Every morning, during the peak traffic hours when everyone is trying to get to work (read: South Mumbai), buses of the Brihanmumbai Electric Supply & Transport Undertaking (best) deposit 14,000 people in the business district every hour. In the same period, on the central track alone (Mumbai's suburban rail network has three tracks that cover the lenth of the city on its western, central and eastern trajectories), 22 trains deposit between 40,000 and 60,000 people at vt (Victoria Terminus). And the average waiting time, at this time of the day, on the western track, acknowledged to be the most efficient of the three, is three minutes. "Mumbai transporters have understood the concept of peak hour traffic and that is the city's biggest advantage," says P.G. Patankar, a former head of Delhi Transport Corporation, and a transportation expert who now works for Tata Consultancy Services (he has also worked for best). "Have you noticed that a best bus often runs with one or two people during non-peak hours, a sure sign that it has invested in excess capacity?" The city's breakdown-free power supply comes from the need for seamless transportation services (on the rare days that the trains do not run in Mumbai, an event that happens once or twice every year when the tracks get flooded during the monsoon, the city grinds to a halt). "We have built an islanding system for Mumbai," says Firdose Vandrevala, Managing Director, Tata Power, one of the main electricity distributors to the city. "That means that whenever the Western Grid has a problem, we isolate Mumbai from it and continue supplying power."

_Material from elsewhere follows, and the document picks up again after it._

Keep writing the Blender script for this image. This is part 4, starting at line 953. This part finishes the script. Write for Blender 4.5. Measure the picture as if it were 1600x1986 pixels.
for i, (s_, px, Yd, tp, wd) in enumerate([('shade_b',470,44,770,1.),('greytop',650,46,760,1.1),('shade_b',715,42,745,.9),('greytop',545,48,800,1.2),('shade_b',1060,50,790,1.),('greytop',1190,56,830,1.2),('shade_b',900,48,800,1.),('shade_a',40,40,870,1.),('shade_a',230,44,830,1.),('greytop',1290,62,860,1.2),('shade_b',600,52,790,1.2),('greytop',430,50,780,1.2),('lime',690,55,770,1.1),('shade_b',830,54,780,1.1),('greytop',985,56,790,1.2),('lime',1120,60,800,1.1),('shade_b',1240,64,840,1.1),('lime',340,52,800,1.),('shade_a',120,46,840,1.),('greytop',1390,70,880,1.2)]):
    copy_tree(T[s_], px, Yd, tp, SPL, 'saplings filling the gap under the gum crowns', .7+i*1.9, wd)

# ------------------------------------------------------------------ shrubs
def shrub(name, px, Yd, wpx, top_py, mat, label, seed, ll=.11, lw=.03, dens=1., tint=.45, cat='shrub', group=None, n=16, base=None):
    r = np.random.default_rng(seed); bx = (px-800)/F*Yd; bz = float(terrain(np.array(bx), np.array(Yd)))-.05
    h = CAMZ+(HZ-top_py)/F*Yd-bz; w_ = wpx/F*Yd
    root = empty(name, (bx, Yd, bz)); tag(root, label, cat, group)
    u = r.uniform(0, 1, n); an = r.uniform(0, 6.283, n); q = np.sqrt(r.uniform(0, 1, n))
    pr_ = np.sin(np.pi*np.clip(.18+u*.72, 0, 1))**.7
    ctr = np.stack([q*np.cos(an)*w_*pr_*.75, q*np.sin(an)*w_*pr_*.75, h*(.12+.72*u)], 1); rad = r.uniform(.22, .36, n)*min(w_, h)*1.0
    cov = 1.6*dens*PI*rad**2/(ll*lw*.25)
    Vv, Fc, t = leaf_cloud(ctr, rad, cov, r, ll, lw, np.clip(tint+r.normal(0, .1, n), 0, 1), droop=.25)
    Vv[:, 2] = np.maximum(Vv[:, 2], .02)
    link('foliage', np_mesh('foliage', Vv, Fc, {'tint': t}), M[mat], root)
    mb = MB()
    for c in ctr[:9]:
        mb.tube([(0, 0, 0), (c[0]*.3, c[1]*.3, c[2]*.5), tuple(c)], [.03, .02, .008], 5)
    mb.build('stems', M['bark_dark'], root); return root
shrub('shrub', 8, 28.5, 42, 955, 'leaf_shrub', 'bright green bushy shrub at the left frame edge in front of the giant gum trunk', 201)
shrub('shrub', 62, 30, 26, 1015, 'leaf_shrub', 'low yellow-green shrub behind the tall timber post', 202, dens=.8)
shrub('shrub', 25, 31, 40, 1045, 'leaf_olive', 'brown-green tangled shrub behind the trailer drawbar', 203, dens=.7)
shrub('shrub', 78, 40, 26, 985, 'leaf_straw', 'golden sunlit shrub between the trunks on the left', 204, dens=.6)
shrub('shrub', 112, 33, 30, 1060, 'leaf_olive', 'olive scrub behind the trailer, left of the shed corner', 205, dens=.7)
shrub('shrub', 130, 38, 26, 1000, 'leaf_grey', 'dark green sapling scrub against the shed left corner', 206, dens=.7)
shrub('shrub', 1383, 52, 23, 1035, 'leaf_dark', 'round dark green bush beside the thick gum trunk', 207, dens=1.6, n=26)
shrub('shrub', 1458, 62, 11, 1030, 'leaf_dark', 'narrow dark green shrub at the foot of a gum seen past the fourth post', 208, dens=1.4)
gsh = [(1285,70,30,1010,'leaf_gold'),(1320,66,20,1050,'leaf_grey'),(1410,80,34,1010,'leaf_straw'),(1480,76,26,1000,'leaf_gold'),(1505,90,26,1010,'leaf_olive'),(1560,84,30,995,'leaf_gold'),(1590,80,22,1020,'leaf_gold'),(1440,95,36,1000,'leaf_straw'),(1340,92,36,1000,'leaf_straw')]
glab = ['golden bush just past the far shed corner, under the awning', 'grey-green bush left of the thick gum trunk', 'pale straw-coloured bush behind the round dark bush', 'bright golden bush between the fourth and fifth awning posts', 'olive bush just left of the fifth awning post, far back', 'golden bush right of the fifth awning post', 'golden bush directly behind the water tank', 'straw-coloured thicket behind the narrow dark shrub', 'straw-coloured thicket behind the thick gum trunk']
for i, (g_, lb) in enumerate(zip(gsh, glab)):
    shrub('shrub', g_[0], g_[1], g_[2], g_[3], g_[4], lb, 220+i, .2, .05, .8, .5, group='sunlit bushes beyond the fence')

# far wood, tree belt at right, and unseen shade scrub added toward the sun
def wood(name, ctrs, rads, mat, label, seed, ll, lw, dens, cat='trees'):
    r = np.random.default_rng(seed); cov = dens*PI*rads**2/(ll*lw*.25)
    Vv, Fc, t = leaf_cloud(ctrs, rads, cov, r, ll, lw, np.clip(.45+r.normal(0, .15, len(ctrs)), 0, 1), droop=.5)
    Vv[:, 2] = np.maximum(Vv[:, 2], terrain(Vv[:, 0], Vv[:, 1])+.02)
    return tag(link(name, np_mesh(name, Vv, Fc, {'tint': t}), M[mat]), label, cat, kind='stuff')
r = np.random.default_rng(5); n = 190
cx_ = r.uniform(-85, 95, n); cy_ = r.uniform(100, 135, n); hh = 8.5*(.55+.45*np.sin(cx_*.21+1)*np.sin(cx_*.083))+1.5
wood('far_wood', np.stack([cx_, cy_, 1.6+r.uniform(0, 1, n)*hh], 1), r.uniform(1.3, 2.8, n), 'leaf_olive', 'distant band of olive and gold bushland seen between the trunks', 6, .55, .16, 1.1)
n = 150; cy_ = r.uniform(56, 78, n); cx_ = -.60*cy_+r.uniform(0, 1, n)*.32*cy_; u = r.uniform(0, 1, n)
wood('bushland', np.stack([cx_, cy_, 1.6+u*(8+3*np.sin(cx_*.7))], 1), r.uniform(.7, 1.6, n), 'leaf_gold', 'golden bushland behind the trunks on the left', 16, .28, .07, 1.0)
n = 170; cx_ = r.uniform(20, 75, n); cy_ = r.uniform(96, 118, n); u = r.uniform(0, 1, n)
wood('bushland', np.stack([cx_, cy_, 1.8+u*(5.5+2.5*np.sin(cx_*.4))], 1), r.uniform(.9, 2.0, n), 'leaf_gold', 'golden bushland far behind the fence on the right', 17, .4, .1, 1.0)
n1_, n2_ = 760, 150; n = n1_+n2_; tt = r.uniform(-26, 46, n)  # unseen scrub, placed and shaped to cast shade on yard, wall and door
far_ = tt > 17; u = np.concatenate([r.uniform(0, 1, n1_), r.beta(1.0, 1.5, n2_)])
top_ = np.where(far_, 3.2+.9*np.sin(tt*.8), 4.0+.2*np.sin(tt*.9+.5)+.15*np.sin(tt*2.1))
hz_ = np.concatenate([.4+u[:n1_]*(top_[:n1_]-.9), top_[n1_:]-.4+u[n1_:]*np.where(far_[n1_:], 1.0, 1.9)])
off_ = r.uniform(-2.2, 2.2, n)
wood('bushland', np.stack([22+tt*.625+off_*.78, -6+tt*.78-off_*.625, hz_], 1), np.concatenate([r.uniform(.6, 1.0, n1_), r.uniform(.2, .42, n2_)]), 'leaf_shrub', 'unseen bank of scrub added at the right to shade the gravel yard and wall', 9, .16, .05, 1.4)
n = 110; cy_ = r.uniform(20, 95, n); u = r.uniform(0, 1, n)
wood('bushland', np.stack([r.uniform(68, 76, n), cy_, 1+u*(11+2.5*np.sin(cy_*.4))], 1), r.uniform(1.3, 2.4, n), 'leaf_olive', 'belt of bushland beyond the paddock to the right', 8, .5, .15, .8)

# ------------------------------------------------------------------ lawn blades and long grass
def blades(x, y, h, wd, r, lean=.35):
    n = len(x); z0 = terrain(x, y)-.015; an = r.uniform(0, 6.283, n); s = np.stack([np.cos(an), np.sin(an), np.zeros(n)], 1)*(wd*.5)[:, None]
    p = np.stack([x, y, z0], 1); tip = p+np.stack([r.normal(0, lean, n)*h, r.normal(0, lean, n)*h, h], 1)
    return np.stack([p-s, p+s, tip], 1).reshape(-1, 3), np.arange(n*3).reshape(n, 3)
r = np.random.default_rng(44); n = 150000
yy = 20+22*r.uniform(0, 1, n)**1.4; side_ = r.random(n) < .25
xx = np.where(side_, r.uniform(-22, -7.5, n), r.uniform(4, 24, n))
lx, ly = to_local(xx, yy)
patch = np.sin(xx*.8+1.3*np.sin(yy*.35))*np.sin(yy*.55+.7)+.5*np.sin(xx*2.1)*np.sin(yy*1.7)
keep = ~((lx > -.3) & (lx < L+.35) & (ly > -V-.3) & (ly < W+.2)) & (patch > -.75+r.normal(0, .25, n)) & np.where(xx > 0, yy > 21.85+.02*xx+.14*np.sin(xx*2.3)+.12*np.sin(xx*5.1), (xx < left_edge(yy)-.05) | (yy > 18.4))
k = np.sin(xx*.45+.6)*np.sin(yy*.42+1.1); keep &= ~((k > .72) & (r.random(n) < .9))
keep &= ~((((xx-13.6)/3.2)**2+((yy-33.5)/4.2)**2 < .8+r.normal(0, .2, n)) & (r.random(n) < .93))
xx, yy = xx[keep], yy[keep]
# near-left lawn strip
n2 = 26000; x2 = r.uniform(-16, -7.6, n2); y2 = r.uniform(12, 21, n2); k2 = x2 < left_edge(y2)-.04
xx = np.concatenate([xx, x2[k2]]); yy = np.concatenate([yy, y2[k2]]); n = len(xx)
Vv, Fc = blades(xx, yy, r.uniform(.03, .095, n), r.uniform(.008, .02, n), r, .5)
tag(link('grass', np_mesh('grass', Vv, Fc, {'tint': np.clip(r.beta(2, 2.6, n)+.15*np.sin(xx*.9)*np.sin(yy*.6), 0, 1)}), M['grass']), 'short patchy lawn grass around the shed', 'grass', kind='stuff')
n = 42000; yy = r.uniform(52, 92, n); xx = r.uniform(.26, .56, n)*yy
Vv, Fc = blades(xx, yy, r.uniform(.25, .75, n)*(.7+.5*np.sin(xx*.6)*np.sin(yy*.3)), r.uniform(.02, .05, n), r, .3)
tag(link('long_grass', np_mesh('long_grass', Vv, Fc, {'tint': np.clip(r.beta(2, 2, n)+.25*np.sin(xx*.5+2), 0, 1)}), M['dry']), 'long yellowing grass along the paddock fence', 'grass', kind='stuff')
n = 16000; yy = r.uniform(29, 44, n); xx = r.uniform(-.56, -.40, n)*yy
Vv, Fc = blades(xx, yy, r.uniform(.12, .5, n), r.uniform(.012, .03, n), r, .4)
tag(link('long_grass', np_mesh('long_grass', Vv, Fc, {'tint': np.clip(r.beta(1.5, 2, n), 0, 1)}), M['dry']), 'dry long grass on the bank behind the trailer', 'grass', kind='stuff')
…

Mumbai Plus: Transport service and electricity

Mumbai does have its problems-people writing off the city never tire of repeating these, a chronic housing problem, the proliferation of slums, inadequate city planning-that threaten its pre-eminent position as India's commercial and financial capital, but the city is in the pink of health when compared to the five others covered in this article.